> [Challenge]: Print the listing below from its opening line through the line holding "return CU +", both ends included.
──────────
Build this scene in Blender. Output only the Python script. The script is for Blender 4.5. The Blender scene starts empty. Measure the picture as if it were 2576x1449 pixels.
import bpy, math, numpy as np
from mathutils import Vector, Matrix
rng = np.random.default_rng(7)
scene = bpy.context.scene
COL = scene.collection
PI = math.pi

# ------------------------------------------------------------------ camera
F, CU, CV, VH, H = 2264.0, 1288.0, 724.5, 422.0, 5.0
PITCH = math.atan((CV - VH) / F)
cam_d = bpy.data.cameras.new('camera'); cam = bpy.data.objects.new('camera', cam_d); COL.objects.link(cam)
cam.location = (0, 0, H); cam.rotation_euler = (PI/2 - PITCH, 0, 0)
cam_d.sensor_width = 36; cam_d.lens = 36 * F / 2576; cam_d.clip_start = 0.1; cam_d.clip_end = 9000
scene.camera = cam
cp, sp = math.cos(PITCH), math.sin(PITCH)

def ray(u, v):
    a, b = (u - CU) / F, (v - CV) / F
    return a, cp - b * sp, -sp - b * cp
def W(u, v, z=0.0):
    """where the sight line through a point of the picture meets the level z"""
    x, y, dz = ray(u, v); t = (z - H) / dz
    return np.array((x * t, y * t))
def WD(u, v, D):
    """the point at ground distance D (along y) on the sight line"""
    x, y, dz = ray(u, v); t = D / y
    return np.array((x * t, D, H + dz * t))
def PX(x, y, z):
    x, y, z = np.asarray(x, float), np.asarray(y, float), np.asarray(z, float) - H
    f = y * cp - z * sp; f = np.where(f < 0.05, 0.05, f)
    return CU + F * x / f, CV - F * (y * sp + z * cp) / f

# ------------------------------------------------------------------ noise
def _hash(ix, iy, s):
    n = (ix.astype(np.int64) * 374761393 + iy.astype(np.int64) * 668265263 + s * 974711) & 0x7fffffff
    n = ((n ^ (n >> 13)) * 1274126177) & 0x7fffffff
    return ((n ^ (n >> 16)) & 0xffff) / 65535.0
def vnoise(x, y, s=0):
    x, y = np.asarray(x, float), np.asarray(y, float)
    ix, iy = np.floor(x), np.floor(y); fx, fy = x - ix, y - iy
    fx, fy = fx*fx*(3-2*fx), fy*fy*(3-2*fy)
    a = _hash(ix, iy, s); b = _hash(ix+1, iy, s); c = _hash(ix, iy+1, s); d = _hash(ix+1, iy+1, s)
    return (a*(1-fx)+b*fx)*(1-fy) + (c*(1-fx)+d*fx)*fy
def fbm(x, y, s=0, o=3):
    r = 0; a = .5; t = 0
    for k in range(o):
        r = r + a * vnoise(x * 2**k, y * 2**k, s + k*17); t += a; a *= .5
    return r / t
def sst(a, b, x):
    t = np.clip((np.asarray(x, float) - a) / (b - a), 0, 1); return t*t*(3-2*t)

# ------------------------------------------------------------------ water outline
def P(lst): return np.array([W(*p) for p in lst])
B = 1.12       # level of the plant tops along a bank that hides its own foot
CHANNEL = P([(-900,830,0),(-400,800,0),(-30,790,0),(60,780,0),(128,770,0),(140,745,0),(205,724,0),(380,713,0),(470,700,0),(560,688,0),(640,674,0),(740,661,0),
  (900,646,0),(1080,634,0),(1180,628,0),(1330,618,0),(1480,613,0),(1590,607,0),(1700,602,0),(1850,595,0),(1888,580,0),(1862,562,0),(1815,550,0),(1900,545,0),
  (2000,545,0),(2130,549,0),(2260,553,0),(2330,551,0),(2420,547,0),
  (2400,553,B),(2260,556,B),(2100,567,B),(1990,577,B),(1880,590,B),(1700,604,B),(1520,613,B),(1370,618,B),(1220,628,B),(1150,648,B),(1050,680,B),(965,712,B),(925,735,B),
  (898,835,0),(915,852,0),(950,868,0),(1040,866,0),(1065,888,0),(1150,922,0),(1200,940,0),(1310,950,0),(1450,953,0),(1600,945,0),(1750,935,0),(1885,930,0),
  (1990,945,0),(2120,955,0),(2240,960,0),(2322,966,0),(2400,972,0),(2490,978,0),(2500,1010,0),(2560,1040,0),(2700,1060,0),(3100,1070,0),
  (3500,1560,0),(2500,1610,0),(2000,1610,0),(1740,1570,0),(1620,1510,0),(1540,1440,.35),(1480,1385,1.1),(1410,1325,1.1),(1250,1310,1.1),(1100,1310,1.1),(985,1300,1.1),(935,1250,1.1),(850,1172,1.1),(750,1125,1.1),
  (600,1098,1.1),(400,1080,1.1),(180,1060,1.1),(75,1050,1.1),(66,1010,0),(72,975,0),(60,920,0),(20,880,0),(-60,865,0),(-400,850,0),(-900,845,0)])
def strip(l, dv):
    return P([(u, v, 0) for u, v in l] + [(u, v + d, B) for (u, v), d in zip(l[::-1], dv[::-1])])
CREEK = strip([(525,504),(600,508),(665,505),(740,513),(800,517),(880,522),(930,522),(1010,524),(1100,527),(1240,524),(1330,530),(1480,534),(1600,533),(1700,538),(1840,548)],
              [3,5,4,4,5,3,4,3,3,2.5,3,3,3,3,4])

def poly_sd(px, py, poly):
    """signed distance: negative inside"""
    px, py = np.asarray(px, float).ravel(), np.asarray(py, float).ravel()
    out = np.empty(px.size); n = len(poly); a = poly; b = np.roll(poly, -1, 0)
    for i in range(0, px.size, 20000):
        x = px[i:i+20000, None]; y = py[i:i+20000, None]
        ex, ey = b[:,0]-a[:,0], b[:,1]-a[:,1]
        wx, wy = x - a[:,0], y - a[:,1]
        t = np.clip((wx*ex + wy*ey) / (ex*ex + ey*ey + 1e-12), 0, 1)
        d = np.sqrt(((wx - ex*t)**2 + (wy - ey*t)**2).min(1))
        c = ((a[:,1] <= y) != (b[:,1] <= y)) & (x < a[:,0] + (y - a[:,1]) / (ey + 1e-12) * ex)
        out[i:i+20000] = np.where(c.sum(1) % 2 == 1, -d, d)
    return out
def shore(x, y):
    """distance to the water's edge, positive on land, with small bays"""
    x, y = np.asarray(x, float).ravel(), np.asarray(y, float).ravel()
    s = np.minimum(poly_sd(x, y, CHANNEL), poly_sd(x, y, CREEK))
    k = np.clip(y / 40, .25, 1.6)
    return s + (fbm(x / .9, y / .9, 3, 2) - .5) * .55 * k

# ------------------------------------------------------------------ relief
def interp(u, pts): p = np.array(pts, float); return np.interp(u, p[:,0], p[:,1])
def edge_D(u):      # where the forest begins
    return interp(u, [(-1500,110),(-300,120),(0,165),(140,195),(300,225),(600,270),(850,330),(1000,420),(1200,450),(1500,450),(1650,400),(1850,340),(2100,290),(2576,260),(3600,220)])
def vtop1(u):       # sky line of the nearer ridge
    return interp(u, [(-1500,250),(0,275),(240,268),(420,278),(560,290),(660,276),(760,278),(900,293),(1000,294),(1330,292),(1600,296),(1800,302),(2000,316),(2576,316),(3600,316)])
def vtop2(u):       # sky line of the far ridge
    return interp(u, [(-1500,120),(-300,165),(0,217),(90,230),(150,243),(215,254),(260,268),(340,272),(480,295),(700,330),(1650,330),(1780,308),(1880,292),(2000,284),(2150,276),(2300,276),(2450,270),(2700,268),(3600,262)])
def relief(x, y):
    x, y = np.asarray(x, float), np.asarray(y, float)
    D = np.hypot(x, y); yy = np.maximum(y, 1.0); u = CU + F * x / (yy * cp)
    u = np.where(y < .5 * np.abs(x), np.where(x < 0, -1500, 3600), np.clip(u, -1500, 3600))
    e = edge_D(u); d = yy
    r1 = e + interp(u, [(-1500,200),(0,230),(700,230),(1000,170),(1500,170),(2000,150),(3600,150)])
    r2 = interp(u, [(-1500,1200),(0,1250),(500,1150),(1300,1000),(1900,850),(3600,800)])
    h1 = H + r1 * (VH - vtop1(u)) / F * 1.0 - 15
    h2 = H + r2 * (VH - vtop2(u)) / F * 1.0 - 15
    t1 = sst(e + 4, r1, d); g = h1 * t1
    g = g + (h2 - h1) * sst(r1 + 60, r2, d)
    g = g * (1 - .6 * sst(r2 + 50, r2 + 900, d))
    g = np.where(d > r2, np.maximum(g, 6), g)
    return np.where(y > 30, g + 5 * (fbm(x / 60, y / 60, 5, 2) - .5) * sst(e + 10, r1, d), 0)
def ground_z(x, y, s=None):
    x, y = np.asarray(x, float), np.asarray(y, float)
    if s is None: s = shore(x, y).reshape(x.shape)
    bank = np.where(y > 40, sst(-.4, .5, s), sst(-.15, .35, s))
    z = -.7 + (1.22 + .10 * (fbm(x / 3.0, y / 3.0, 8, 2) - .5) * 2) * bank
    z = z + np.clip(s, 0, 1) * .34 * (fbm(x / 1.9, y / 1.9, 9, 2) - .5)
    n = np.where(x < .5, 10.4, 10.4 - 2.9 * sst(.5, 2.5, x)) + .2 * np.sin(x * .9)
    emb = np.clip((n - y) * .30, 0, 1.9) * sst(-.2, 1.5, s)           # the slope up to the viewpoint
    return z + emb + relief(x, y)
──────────
> [Answer below]:
Build this scene in Blender. Output only the Python script. The script is for Blender 4.5. The Blender scene starts empty. Measure the picture as if it were 2576x1449 pixels.
import bpy, math, numpy as np
from mathutils import Vector, Matrix
rng = np.random.default_rng(7)
scene = bpy.context.scene
COL = scene.collection
PI = math.pi

# ------------------------------------------------------------------ camera
F, CU, CV, VH, H = 2264.0, 1288.0, 724.5, 422.0, 5.0
PITCH = math.atan((CV - VH) / F)
cam_d = bpy.data.cameras.new('camera'); cam = bpy.data.objects.new('camera', cam_d); COL.objects.link(cam)
cam.location = (0, 0, H); cam.rotation_euler = (PI/2 - PITCH, 0, 0)
cam_d.sensor_width = 36; cam_d.lens = 36 * F / 2576; cam_d.clip_start = 0.1; cam_d.clip_end = 9000
scene.camera = cam
cp, sp = math.cos(PITCH), math.sin(PITCH)

def ray(u, v):
    a, b = (u - CU) / F, (v - CV) / F
    return a, cp - b * sp, -sp - b * cp
def W(u, v, z=0.0):
    """where the sight line through a point of the picture meets the level z"""
    x, y, dz = ray(u, v); t = (z - H) / dz
    return np.array((x * t, y * t))
def WD(u, v, D):
    """the point at ground distance D (along y) on the sight line"""
    x, y, dz = ray(u, v); t = D / y
    return np.array((x * t, D, H + dz * t))
def PX(x, y, z):
    x, y, z = np.asarray(x, float), np.asarray(y, float), np.asarray(z, float) - H
    f = y * cp - z * sp; f = np.where(f < 0.05, 0.05, f)
    return CU + F * x / f, CV - F * (y * sp + z * cp) / f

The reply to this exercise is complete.